Cars and Drivers

"Clunkers" Shows How The Entire Stimulus Package Goes Wrong

uncle samThe “cash for clunkers” program was close to being a perfect part of the $787 billion stimulus package. It helped people who may not have been able to afford a car to get one. It should improve the energy efficiency of the average vehicle on the road.

The program is also helping the car companies, particularly GM and Chrysler, which have tens of billions of dollars of taxpayer money invested in them. The “clunkers” program should bolster the value of those investments.

The first problem the project had is that it caused resentment in other industries. Industries from airlines to housing wanted to know why the government would not set up similar programs to help them. The Administration’s answer  was that it did not have an answer. It probably figured out that spreading the same kind of programs across multiple sectors of the business community could eat up tens of billions of dollars from the stimulus budget, crippling projects that are already counting on funding.

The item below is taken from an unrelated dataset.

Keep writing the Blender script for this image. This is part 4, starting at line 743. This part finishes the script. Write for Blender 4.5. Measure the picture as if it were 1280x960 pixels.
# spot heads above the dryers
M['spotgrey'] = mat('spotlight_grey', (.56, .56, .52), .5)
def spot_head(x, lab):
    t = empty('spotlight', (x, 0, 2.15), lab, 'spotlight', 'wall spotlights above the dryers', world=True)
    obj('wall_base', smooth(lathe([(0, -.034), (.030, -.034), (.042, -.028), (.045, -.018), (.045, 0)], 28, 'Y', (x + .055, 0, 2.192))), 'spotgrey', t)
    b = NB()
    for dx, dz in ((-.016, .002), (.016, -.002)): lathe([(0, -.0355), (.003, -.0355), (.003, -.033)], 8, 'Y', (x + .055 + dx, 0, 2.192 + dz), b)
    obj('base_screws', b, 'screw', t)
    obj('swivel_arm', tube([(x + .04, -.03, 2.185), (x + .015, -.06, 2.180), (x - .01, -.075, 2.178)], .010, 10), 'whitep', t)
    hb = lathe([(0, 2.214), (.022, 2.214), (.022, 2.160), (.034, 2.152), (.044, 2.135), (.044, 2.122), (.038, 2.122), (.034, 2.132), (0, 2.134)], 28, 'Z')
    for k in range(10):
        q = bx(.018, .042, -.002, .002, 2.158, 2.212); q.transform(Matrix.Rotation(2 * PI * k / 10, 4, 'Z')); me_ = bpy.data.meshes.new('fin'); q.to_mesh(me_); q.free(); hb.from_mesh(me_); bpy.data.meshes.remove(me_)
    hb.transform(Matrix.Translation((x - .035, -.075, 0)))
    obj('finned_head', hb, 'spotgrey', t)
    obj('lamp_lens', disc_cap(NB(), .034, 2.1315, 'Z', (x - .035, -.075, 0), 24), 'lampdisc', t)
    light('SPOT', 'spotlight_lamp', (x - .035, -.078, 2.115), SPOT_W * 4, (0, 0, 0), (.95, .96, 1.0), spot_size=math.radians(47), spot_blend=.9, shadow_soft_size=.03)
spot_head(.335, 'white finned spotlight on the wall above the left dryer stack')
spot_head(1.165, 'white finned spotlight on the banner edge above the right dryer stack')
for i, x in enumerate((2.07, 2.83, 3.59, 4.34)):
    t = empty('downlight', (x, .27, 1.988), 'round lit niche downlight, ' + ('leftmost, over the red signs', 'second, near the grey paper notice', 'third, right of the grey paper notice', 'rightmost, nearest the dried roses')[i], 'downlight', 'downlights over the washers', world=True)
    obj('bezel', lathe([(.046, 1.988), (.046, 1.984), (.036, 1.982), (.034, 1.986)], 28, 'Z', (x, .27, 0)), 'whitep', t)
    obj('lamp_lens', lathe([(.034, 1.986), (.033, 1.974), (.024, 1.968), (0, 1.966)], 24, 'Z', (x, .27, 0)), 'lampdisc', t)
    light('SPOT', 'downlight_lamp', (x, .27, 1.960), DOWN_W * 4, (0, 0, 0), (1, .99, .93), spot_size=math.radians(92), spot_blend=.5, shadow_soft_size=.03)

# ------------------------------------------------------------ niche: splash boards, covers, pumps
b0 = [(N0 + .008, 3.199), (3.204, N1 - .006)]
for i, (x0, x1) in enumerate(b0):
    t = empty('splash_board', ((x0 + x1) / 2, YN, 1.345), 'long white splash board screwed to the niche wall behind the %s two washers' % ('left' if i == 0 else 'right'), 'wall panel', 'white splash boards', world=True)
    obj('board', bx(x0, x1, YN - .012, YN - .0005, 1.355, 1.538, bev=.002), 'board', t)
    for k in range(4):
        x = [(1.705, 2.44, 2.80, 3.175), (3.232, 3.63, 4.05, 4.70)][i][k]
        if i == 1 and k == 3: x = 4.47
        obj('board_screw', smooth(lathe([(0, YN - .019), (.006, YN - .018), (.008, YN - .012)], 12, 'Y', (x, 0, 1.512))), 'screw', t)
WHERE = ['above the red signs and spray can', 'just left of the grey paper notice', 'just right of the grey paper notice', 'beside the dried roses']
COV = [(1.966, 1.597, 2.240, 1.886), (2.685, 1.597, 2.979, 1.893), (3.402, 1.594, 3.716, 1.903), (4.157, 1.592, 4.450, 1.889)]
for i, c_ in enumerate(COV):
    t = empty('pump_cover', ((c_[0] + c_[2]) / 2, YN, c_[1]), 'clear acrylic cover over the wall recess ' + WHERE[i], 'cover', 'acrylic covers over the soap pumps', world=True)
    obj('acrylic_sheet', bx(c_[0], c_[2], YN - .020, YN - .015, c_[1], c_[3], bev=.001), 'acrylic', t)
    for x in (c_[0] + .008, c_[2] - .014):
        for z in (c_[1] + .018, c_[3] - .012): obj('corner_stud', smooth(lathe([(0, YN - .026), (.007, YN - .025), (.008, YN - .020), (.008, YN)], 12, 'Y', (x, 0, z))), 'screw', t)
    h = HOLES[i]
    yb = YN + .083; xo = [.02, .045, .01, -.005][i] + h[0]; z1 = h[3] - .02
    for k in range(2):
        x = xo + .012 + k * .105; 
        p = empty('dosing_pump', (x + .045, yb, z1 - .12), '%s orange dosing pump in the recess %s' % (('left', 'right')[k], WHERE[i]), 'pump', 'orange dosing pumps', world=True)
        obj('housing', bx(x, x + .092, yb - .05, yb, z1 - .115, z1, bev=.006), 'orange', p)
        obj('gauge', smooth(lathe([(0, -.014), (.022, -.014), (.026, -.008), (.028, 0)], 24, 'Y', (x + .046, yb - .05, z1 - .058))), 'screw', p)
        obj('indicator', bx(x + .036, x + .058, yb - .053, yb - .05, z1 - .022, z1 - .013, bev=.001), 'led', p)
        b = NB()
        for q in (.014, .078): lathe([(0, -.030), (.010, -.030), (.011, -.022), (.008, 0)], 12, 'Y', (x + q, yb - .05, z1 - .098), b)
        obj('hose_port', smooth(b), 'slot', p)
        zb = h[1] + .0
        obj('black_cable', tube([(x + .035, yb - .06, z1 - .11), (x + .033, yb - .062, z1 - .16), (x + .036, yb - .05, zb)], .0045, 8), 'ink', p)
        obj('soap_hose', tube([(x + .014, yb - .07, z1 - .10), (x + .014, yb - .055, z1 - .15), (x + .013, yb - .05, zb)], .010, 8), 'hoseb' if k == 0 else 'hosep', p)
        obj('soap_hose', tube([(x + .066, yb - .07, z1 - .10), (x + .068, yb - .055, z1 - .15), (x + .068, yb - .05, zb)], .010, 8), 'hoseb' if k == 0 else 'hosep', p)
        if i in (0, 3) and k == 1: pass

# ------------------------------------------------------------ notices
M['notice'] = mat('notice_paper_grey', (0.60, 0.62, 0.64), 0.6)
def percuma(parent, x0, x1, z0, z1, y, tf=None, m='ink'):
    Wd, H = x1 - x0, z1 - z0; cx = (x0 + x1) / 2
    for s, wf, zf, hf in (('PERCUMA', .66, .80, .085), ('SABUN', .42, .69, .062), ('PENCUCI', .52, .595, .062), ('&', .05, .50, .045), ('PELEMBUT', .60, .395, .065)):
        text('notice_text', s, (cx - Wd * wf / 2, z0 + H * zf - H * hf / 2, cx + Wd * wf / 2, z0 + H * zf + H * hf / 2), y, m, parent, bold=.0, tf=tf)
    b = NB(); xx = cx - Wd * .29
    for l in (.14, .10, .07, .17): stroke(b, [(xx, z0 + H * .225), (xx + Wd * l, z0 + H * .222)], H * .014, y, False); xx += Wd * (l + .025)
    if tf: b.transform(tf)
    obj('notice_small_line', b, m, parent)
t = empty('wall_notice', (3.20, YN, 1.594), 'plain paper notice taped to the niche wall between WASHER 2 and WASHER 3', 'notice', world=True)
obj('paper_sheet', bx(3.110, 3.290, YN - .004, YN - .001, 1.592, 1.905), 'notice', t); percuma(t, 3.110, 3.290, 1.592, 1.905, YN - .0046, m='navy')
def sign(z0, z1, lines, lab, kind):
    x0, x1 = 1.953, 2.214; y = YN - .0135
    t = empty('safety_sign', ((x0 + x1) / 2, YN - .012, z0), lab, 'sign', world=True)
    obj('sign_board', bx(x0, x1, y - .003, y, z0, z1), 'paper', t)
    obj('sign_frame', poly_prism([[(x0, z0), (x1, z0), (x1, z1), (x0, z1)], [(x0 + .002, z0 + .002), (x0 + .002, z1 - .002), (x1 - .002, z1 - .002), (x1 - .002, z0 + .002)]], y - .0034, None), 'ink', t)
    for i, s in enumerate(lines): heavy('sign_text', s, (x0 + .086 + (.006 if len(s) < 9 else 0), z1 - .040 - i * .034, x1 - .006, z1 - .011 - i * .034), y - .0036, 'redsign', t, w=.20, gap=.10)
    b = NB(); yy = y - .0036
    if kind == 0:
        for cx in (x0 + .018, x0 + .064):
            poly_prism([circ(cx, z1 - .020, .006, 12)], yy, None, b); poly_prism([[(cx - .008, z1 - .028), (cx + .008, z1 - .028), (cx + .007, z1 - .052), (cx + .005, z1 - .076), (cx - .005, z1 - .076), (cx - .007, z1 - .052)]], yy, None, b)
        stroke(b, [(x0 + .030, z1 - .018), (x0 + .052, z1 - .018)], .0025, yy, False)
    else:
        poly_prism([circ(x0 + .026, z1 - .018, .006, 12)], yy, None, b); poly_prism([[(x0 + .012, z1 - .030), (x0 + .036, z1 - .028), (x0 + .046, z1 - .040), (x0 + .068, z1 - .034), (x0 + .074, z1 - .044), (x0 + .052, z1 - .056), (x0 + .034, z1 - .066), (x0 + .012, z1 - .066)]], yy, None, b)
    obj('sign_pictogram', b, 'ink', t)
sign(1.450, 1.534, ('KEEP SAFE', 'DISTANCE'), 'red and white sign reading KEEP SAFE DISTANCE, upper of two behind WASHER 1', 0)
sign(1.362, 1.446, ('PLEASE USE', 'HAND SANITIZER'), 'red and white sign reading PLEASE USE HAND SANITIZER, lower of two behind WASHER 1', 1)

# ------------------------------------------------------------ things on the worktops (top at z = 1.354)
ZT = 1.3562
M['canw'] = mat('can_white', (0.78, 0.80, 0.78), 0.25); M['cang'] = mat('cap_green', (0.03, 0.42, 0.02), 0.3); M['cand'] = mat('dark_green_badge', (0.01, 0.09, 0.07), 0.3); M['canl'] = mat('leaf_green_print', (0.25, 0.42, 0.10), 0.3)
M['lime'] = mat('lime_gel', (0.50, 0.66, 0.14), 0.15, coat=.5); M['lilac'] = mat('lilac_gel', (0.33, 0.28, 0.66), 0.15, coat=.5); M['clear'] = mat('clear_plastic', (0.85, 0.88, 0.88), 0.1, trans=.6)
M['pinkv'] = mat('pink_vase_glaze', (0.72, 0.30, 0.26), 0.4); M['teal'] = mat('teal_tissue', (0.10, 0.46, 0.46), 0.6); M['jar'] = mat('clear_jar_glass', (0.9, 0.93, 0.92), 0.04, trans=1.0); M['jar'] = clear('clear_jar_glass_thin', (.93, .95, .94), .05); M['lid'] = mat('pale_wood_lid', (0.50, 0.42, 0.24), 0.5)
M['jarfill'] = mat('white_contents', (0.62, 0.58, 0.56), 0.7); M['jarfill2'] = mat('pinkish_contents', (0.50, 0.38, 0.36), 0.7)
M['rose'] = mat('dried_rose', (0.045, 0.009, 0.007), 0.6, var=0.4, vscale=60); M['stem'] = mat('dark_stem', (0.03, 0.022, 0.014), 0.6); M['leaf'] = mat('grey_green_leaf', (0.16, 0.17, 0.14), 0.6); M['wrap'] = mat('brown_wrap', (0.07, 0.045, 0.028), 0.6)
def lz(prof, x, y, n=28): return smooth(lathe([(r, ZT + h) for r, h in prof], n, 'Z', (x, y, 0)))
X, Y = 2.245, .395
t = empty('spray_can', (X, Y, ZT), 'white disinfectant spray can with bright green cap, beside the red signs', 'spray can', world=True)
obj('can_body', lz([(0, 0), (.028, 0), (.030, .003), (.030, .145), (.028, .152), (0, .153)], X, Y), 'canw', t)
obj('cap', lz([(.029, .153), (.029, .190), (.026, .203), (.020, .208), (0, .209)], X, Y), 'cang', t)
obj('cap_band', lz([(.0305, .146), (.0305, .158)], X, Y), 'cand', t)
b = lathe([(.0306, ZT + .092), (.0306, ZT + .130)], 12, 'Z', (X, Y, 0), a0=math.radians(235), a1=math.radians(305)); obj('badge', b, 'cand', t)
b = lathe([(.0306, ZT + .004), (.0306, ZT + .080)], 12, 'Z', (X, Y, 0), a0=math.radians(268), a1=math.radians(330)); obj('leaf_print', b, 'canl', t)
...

The second problem is that the government could not get checks to dealers to cover the money that the businesses paid customers when they turned in old cars for new ones. Most dealers are too small to give money to dozens of people and then wait for weeks to be reimbursed.

The “clunkers” project says a great deal about what is likely to go wrong with most of the stimulus package. “Clunkers” was an ad hoc  project. It took the Administration’s eye away from the larger goal of restarting the economy. It also revealed the fact that the government has no effective infrastructure to move money from the Treasury into projects that are supposed to get funding. This may be a thorny issues as huge broadband and energy infrastructure building gets underway and schools are being build and rebuilt across the country.

The loudest criticism about the stimulus package, after the fact that it exists at all, is that it is slow to put money into the economy. With unemployment growing, the country needed the money in the spring. Then, it needed the money in the summer and now needs it in the fall. Most estimates are the the effects of the capital being invested will not be felt until 2010. The Administration faces the challenge that the huge warren of agencies and departments that is the US government is ill prepared to handle the scores of programs that make up the stimulus package.

The “clunkers” program is the tip of an iceberg. Dealerships can’t get their reimbursement checks, and that speaks volumes.